**EXERCISE AIM**
Retype the whole listing, please, keeping every line exact and dropping the pictures.

Scene script records
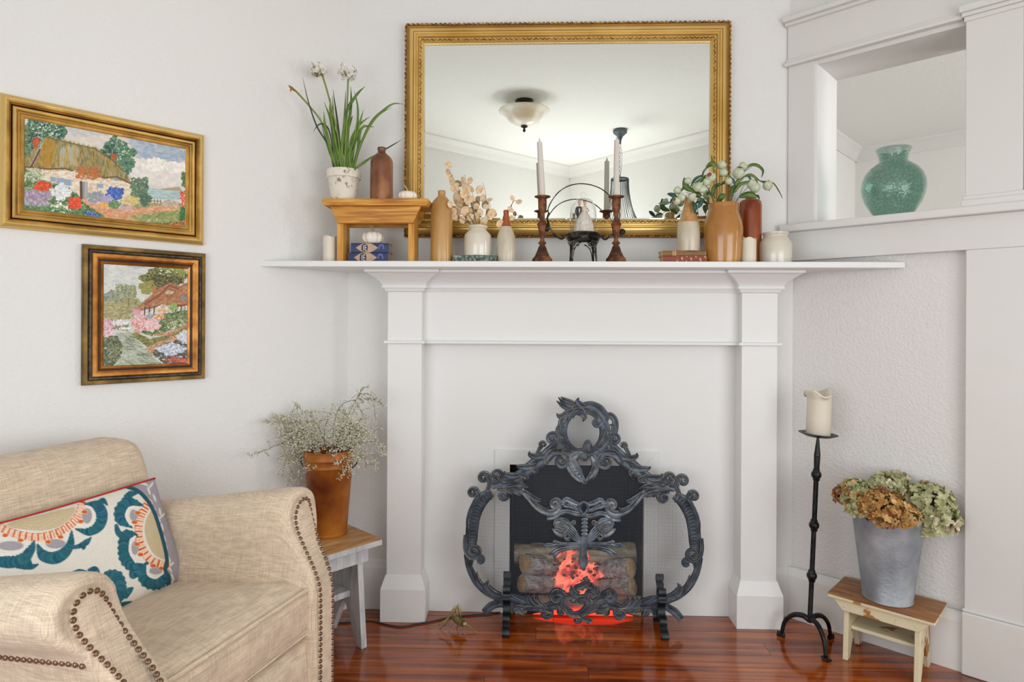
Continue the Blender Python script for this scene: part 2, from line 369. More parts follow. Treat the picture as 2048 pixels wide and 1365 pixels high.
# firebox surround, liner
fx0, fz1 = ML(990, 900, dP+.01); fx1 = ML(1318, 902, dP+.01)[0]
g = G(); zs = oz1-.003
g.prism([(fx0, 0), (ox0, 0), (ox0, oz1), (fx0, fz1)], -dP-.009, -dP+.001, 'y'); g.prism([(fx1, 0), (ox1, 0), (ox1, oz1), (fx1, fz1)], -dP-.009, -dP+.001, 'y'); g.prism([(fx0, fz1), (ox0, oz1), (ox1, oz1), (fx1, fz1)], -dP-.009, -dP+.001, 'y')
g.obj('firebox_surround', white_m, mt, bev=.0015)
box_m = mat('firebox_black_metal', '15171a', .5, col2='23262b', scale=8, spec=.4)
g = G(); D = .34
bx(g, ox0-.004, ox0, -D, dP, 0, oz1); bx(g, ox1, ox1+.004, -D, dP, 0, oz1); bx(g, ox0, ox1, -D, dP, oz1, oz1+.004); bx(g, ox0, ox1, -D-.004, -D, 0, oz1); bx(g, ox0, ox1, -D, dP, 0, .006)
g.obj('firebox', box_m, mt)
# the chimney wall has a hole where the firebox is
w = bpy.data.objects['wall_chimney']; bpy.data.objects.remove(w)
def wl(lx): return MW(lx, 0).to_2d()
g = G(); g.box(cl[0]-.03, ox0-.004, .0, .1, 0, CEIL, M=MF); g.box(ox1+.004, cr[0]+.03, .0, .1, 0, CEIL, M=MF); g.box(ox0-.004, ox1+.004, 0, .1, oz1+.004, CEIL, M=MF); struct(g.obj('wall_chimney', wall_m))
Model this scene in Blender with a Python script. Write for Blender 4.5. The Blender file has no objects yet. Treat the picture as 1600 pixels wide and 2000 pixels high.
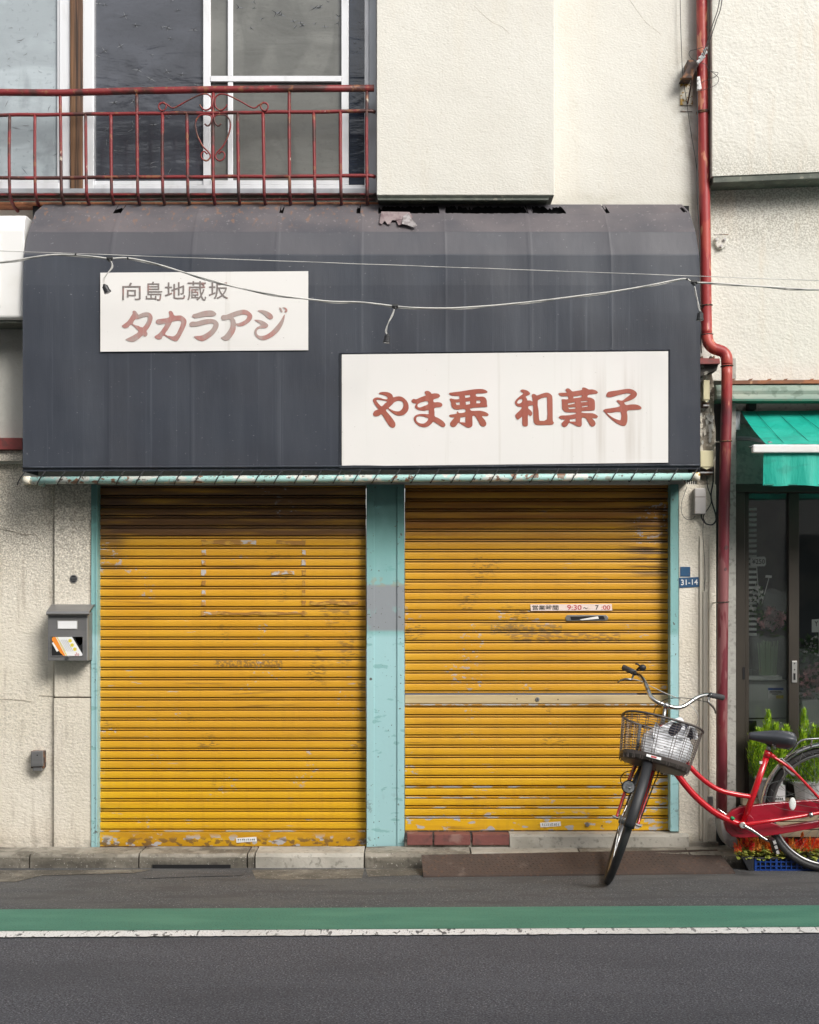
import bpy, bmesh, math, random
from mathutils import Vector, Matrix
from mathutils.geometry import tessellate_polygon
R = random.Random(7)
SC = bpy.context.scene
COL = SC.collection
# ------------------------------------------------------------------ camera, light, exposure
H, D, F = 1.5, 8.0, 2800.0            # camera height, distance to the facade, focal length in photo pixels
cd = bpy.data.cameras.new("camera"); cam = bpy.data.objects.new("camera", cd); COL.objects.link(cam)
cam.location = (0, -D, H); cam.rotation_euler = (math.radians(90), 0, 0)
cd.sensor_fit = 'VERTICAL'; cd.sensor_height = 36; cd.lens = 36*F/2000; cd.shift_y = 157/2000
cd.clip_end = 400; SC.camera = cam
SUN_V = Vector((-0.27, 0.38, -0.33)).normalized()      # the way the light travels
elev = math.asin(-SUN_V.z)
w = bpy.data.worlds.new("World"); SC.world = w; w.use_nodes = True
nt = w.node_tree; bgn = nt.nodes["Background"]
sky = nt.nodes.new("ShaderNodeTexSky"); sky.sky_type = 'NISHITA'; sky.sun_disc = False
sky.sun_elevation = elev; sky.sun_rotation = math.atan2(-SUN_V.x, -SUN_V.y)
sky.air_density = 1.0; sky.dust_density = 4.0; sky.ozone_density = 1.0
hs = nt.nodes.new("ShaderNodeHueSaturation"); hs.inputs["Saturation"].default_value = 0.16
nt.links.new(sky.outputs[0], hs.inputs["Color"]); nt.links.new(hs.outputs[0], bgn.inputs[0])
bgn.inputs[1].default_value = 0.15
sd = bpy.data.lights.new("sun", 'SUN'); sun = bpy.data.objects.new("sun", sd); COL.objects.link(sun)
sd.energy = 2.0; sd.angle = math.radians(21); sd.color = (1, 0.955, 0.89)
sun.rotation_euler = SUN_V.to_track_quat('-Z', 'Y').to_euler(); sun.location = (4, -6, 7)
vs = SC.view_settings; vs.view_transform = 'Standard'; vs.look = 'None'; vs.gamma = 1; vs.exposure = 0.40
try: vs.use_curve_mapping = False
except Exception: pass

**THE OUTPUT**
Continue the Blender Python script for this scene: part 2, from line 369. More parts follow. Treat the picture as 2048 pixels wide and 1365 pixels high.
# firebox surround, liner
fx0, fz1 = ML(990, 900, dP+.01); fx1 = ML(1318, 902, dP+.01)[0]
g = G(); zs = oz1-.003
g.prism([(fx0, 0), (ox0, 0), (ox0, oz1), (fx0, fz1)], -dP-.009, -dP+.001, 'y'); g.prism([(fx1, 0), (ox1, 0), (ox1, oz1), (fx1, fz1)], -dP-.009, -dP+.001, 'y'); g.prism([(fx0, fz1), (ox0, oz1), (ox1, oz1), (fx1, fz1)], -dP-.009, -dP+.001, 'y')
g.obj('firebox_surround', white_m, mt, bev=.0015)
box_m = mat('firebox_black_metal', '15171a', .5, col2='23262b', scale=8, spec=.4)
g = G(); D = .34
bx(g, ox0-.004, ox0, -D, dP, 0, oz1); bx(g, ox1, ox1+.004, -D, dP, 0, oz1); bx(g, ox0, ox1, -D, dP, oz1, oz1+.004); bx(g, ox0, ox1, -D-.004, -D, 0, oz1); bx(g, ox0, ox1, -D, dP, 0, .006)
g.obj('firebox', box_m, mt)
# the chimney wall has a hole where the firebox is
w = bpy.data.objects['wall_chimney']; bpy.data.objects.remove(w)
def wl(lx): return MW(lx, 0).to_2d()
g = G(); g.box(cl[0]-.03, ox0-.004, .0, .1, 0, CEIL, M=MF); g.box(ox1+.004, cr[0]+.03, .0, .1, 0, CEIL, M=MF); g.box(ox0-.004, ox1+.004, 0, .1, oz1+.004, CEIL, M=MF); struct(g.obj('wall_chimney', wall_m))
Model this scene in Blender with a Python script. Write for Blender 4.5. The Blender file has no objects yet. Treat the picture as 1600 pixels wide and 2000 pixels high.
import bpy, bmesh, math, random
from mathutils import Vector, Matrix
from mathutils.geometry import tessellate_polygon
R = random.Random(7)
SC = bpy.context.scene
COL = SC.collection
# ------------------------------------------------------------------ camera, light, exposure
H, D, F = 1.5, 8.0, 2800.0            # camera height, distance to the facade, focal length in photo pixels
cd = bpy.data.cameras.new("camera"); cam = bpy.data.objects.new("camera", cd); COL.objects.link(cam)
cam.location = (0, -D, H); cam.rotation_euler = (math.radians(90), 0, 0)
cd.sensor_fit = 'VERTICAL'; cd.sensor_height = 36; cd.lens = 36*F/2000; cd.shift_y = 157/2000
cd.clip_end = 400; SC.camera = cam
SUN_V = Vector((-0.27, 0.38, -0.33)).normalized()      # the way the light travels
elev = math.asin(-SUN_V.z)
w = bpy.data.worlds.new("World"); SC.world = w; w.use_nodes = True
nt = w.node_tree; bgn = nt.nodes["Background"]
sky = nt.nodes.new("ShaderNodeTexSky"); sky.sky_type = 'NISHITA'; sky.sun_disc = False
sky.sun_elevation = elev; sky.sun_rotation = math.atan2(-SUN_V.x, -SUN_V.y)
sky.air_density = 1.0; sky.dust_density = 4.0; sky.ozone_density = 1.0
hs = nt.nodes.new("ShaderNodeHueSaturation"); hs.inputs["Saturation"].default_value = 0.16
nt.links.new(sky.outputs[0], hs.inputs["Color"]); nt.links.new(hs.outputs[0], bgn.inputs[0])
bgn.inputs[1].default_value = 0.15
sd = bpy.data.lights.new("sun", 'SUN'); sun = bpy.data.objects.new("sun", sd); COL.objects.link(sun)
sd.energy = 2.0; sd.angle = math.radians(21); sd.color = (1, 0.955, 0.89)
sun.rotation_euler = SUN_V.to_track_quat('-Z', 'Y').to_euler(); sun.location = (4, -6, 7)
vs = SC.view_settings; vs.view_transform = 'Standard'; vs.look = 'None'; vs.gamma = 1; vs.exposure = 0.40
try: vs.use_curve_mapping = False
except Exception: pass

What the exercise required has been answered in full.